The juxtaposition of these articles, about countries struggling to train for and deliver primary care, with the appeal from the Chair of the RCGP for more resources for general practice is interesting. General practice in the UK — the jewel in the crown of the NHS — has long been regarded as the gold standard, the model to which others should aspire, yet we too are struggling. The reasons for this are difficult to fully understand, given the widespread recognition, including awareness among healthy economists, that a strong primary care sector within a health system is associated with lower overall costs and better health outcomes.1 Recent research has sounded a slight warning note on this, however, because the costs of building up primary care when secondary care is dominant may, at least in the short to medium term, increase total health system costs.2 However, important as these health and economic imperatives may be, it seems to me that they are trumped by the potential, still largely unrealised, of primary health care to contribute to health equity.

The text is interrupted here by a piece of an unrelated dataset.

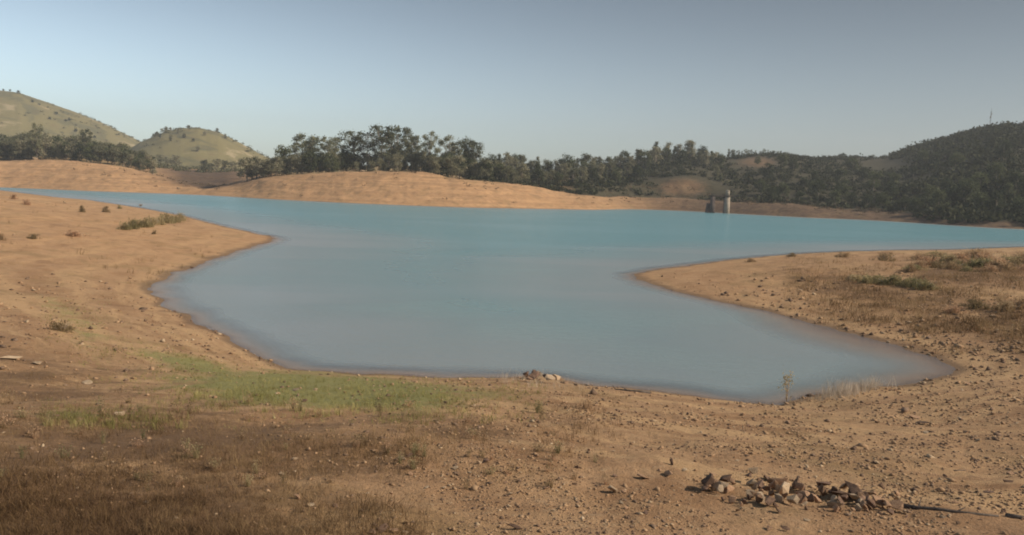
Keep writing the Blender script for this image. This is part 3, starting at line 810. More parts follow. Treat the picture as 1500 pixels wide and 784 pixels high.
def bank_scrub():
    g = np.random.default_rng(16); n = 2200
    px = g.uniform(-40, 1330, n); az = az_of(px, np.full(n, 270.)); r0 = np.interp(px, FT[:, 0], FR0); r1 = np.interp(px, FT[:, 0], FR1)
    t = g.uniform(0, 1, n) ** .45; r = r0 + 3 + (r1 + 12 - r0) * t
    x = np.sin(az) * r; y = np.cos(az) * r; z = lookup(x, y)[0]
    k = g.uniform(0, 1, n) < np.clip(.12 + .55 * sstep(t, .6, 1) + .6 * fbm(x * .06, y * .06, 99, 3) + .5 * sstep(px, 900, 1100), 0, 1); x, y, z = x[k], y[k], z[k]; n = len(x)
    s = g.uniform(.25, .9, n); m = 16
    o = g.normal(0, 1, (n, m, 3)) * (s[:, None, None] * [.8, .8, .45]); o[..., 2] = np.abs(o[..., 2])
    Vv, Qq = leaves((np.stack([x, y, z + .05], -1)[:, None] + o).reshape(-1, 3), np.repeat(s, m) * .45, g)
    tag(mk('scrub', Vv, Qq, M['bankscrub']), 'dry brown scrub dotted along the upper edge of the far bank', 'scrub', kind='stuff')
bank_scrub()

# ------------------------------------------------------------------ intake tower, mast
def azpos(px, r):
    a = float(az_of(np.array(float(px)), np.array(300.))); return math.sin(a) * r, math.cos(a) * r
TX, TY = azpos(1065, 350)
root = empty('intake_tower', (TX, TY, 0)); tag(root, 'pale concrete water intake tower with walkway and dark pier at the far shore', 'tower')
ang = -math.atan2(TX, TY)
def loc(u, v, z):  # u to the right, v away from the viewer
    return (u * math.cos(ang) - v * math.sin(ang), u * math.sin(ang) + v * math.cos(ang), z)
b = MB(); b.tube([loc(0, 0, -3), loc(0, 0, 7.1)], [1.2, 1.1], 20); b.build('shaft', M['concrete'], root, True)
b = MB(); b.tube([loc(0, 0, 7.35), loc(0, 0, 9.3)], .85, 16); b.tube([loc(0, 0, 9.3), loc(0, 0, 9.55), loc(0, 0, 9.8)], [.92, .9, .3], 16); b.build('turret', M['concrete'], root, True)
b = MB(); b.tube([loc(0, 0, 7.1), loc(0, 0, 7.35)], 1.5, 20); b.build('platform', M['darkconcrete'], root)
b = MB(); b.box(loc(-4.4, 0, 7.1), (3.3, .7, .24), ang); b.build('walkway', M['steel'], root)
b = MB()
for s in (-.55, .55):
    for u in np.arange(-6.6, -1.2, .9): b.tube([loc(u, s, 7.34), loc(u, s, 8.3)], .035, 5)
    b.tube([loc(-6.6, s, 8.3), loc(-1.3, s, 8.3)], .04, 5); b.tube([loc(-6.6, s, 7.85), loc(-1.3, s, 7.85)], .03, 5)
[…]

The determinants and consequences of health equity are complex. In an extraordinary Lancet study,3 Jon Rohde and colleagues looked, 30 years after the declaration of Alma-Ata, at whether primary health care has worked. They assessed progress in terms of changes in life expectancy, corrected for national income and HIV prevalence, to identify overachieving and underachieving low-income and middle-income countries with the highest average yearly reduction in mortality among children under the age of 5 years. The 14 countries that had progressed to comprehensive primary health care, which includes high coverage of skilled attendance at birth and of childhood immunisations, were characterised by political stability and a strong, consistent government commitment to health. Those that failed were often marked by a lack of healthcare leadership, political corruption, and civil unrest.
In his paper Why health equity?4 the great welfare economist and philosopher Amartya Sen comments that ‘... an adequate engagement with health equity also requires that the considerations of health be integrated with broader issues of social justice and overall equity.’ The relationships between socioeconomic inequality, health equity, civic society, and government are complex, but there can be little doubt about the potentially transformative power of equitable and effective primary care. At a time when the gap between the richest and poorest within and between nations is getting wider and wider, and when oppression, conflict, and civic strife seem to be everywhere, this, at least, is something worth fighting for.